Em algum momento do livro de Denise Paraná, Lula conta que em 1977 decidiu exigir o direito de falar com o comandante do II Exército, general Dilermando Gomes Monteiro. Ele pôde fazer isso porque Dilermando, sucessor do demitido Ednardo D’ Ávila Melo, era afinado com o presidente Geisel, que tinha desistido de apoiar a tortura quando ela se revelou vetor de insubordinação contra seu comando.

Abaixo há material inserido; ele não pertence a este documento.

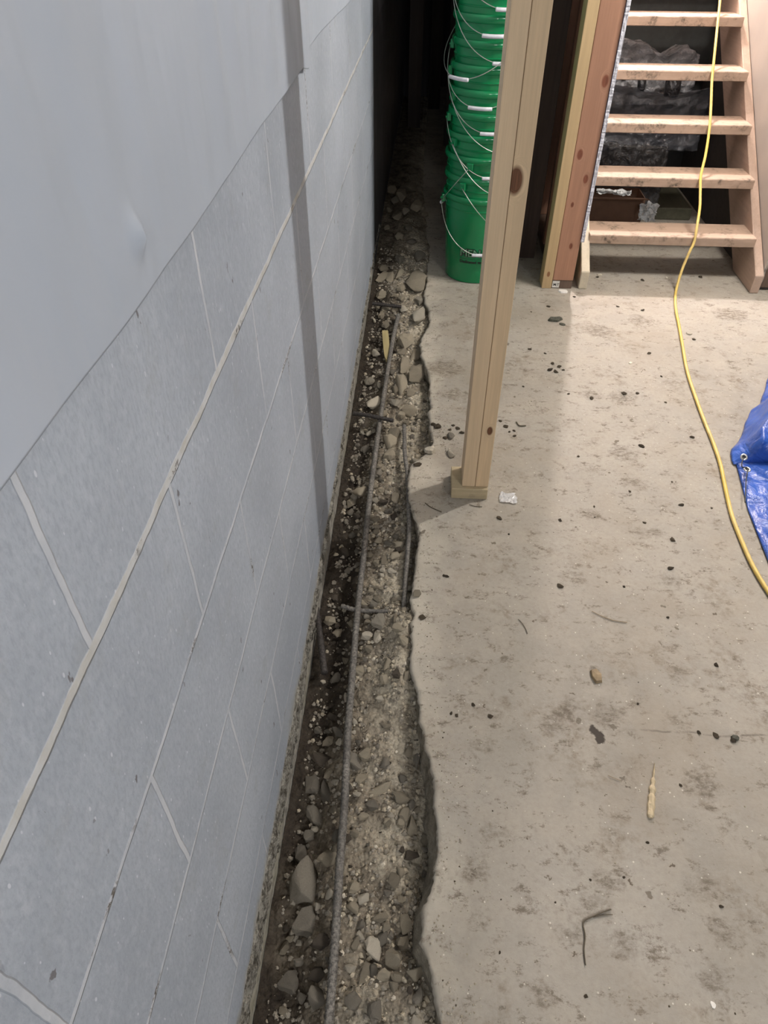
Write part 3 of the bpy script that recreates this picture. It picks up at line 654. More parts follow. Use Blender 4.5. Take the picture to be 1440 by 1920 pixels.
STONES = [ # px, py, width px, height px, tone, rotation
(559,1655,56,84,'grey',10),(571,1734,48,55,'grey',-10),(567,1605,25,38,'grey',10),(614,1612,38,38,'tan',0),(590,1555,15,13,'pale',0),(579,1569,22,25,'grey',20),(617,1679,16,20,'pale',30),(599,1679,10,18,'pale',20),(726,1541,16,15,'tan',0),(772,1551,22,42,'tan',-5),(752,1541,16,26,'tan',10),(663,1664,24,26,'tan',0),(681,1688,22,22,'pale',0),(712,1722,34,18,'tan',-20),(740,1651,22,32,'tan',10),(750,1639,15,22,'tan',0),(761,1734,24,36,'tan',-15),(724,1740,17,20,'tan',0),(675,1755,18,18,'pale',0),(666,1771,14,28,'tan',20),(700,1780,36,40,'pale',15),(715,1765,24,32,'grey',0),(755,1771,26,32,'tan',0),(738,1801,32,38,'tan',0),(700,1823,18,26,'grey',0),(685,1829,20,46,'tan',10),(657,1817,24,18,'pale',0),(593,1871,34,42,'grey',-20),(541,1844,40,40,'grey',0),(521,1777,15,28,'tan',20),(544,1761,16,16,'tan',0),(562,1768,13,12,'pale',0),(532,1896,18,18,'tan',0),(737,1853,18,20,'tan',0),(721,1832,26,24,'tan',30),(727,1676,18,16,'grey',0),(626,1596,15,25,'tan',-10),
(709,1170,27,27,'pale',0),(740,1162,10,33,'tan',-5),(633,1189,19,22,'tan',0),(691,1218,18,15,'tan',0),(601,1279,11,8,'pale',0),(648,1309,8,20,'pale',0),(646,1351,7,22,'pale',0),(616,1393,20,25,'tan',30),(580,1370,18,14,'grey',0),(684,1418,22,24,'tan',30),(663,1429,30,34,'grey',0),(722,1362,24,14,'tan',20),(563,1470,28,38,'grey',-10),(713,1482,52,18,'tan',-32),(630,1468,19,12,'pale',-15),(584,1498,12,11,'pale',0),(600,1428,56,30,'dark',10),(611,1487,22,42,'grey',-10),(624,1520,14,14,'tan',0),(591,1534,30,48,'grey',-25),(750,1498,34,28,'tan',35),(757,1529,20,36,'tan',15),(727,1543,15,17,'tan',0),(754,1462,17,17,'grey',0),(781,1429,14,42,'grey',5),(763,1270,14,22,'tan',10),(766,1407,16,30,'tan',0),(635,1393,11,14,'pale',0),(616,1451,13,24,'tan',20),
(700,761,28,24,'pale',0),(690,717,20,14,'pale',-20),(682,741,8,7,'pale',0),(752,727,24,36,'tan',0),(780,710,30,24,'tan',0),(742,760,24,16,'pale',0),(767,772,32,20,'tan',10),(752,780,16,14,'tan',0),(679,812,9,11,'pale',0),(691,815,10,10,'pale',0),(700,809,8,9,'pale',0),(740,815,22,20,'tan',0),(730,835,28,22,'tan',0),(662,860,10,15,'grey',0),(805,847,26,18,'pale',10),(845,852,14,17,'pale',-10),(730,857,24,20,'tan',0),(652,900,9,12,'pale',0),(675,927,26,20,'tan',0),(646,944,18,22,'tan',20),(664,935,14,12,'pale',0),(635,979,11,10,'grey',0),(720,1052,12,20,'tan',0),(740,1045,20,16,'tan',0),(735,1072,20,11,'pale',0),(717,1070,11,10,'pale',0),(716,1080,10,9,'pale',0),(726,1096,10,9,'tan',0),(705,1057,14,13,'tan',0),(742,935,16,22,'tan',0),(845,820,15,12,'grey',0),(782,1115,16,14,'tan',0),(757,1147,12,12,'tan',0),(670,1035,12,11,'grey',0),(652,1072,13,12,'grey',0),(627,1037,20,17,'dark',0),
(765,358,31,14,'tan',0),(752,373,22,14,'tan',0),(732,519,16,18,'tan',0),(748,517,13,16,'tan',20),(713,523,15,18,'tan',20),(719,507,18,12,'tan',0),(780,528,42,44,'tan',0),(752,544,18,10,'tan',0),(709,557,19,14,'tan',0),(752,563,14,11,'tan',0),(771,561,10,18,'tan',0),(786,565,17,18,'pale',0),(707,578,10,22,'tan',0),(723,580,15,12,'tan',0),(740,582,13,10,'tan',0),(757,582,17,12,'pale',0),(715,594,13,10,'tan',0),(696,602,6,6,'pale',0),(784,598,26,28,'pale',0),(761,642,32,32,'tan',0),(755,663,18,12,'tan',0),(777,671,24,28,'tan',20),(759,690,18,28,'tan',0),(784,707,28,28,'tan',0),(705,665,17,12,'pale',0),(723,611,15,16,'tan',0),(734,619,9,8,'tan',0),(740,380,16,10,'pale',0),(730,395,14,10,'tan',0),(745,410,20,12,'tan',0),(760,400,16,9,'pale',0),(735,360,18,10,'tan',0),(725,430,12,8,'tan',0),(748,445,18,10,'tan',0),(780,392,22,12,'tan',0),(795,405,16,9,'tan',0),(765,430,16,9,'grey',0),(772,455,18,9,'grey',0),(750,490,20,10,'grey',0),(786,486,24,14,'grey',0),
(742,1010,14,10,'grey',0),(705,1000,14,10,'tan',0),(728,1020,18,10,'grey',0),(695,1110,14,9,'tan',0),(738,1125,14,10,'tan',0),(672,900,8,8,'tan',0),(655,835,10,7,'grey',0),(668,790,9,7,'pale',0),(740,735,14,13,'tan',0),(770,740,16,12,'tan',0),(735,700,14,10,'grey',0)]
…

Isso não é dito para fazer uma cobrança sem sentido, apenas para mostrar como o movimento operário e sindical estava recuado e como aqueles protestos, que não brotaram por geração espontânea, abriram caminho para grandes lutas que viriam depois. Inclusive as importantíssimas greves do ABC paulista dirigidas por Lula.


Páginas a serem escritas


Um ano atrás, o ministro da Defesa, José Viegas, foi demitido após um atrito com o comandante do Exército, general Francisco Albuquerque, sob cuja responsabilidade fora produzida uma nota revanchista que justificava a tortura contra os adversários do regime de 64. O Exército, pressionado pelo presidente Lula, acabou se retratando sem muita convicção.


O estopim daquela crise foi a publicação, pelo Correio Braziliense, de supostas fotos de Vladimir Herzog nu na cadeia. As fotos eram de um padre canadense perseguido pela repressão policial-militar. O Observatório da Imprensa iniciou um movimento pela abertura dos arquivos da repressão, até hoje fechados, e pediu que signatários do manifesto dos jornalistas de janeiro de 1976, em que se questionava a versão oficial do suicídio de Herzog, assinassem essa nova petição e contassem como viveram aquele processo e algo de suas vidas desde então.


Até agora só existe um relato. Foi feito no domingo, 23/10, por um jornalista amigo e colega de Herzog, preso na mesma época, Luiz Weis, responsável pelo blog Verbo Solto, deste Observatório. Ele publicou a reportagem que escreveu para a Veja, onde trabalhava, e que a censura cortou.


Espera-se que não permaneça uma exceção, mas seja um fecundo começo. Participantes e testemunhas daqueles acontecimentos estão convocados a contar suas histórias. Para ajudar historiadores e jornalistas a recuperar a memória da sociedade brasileira.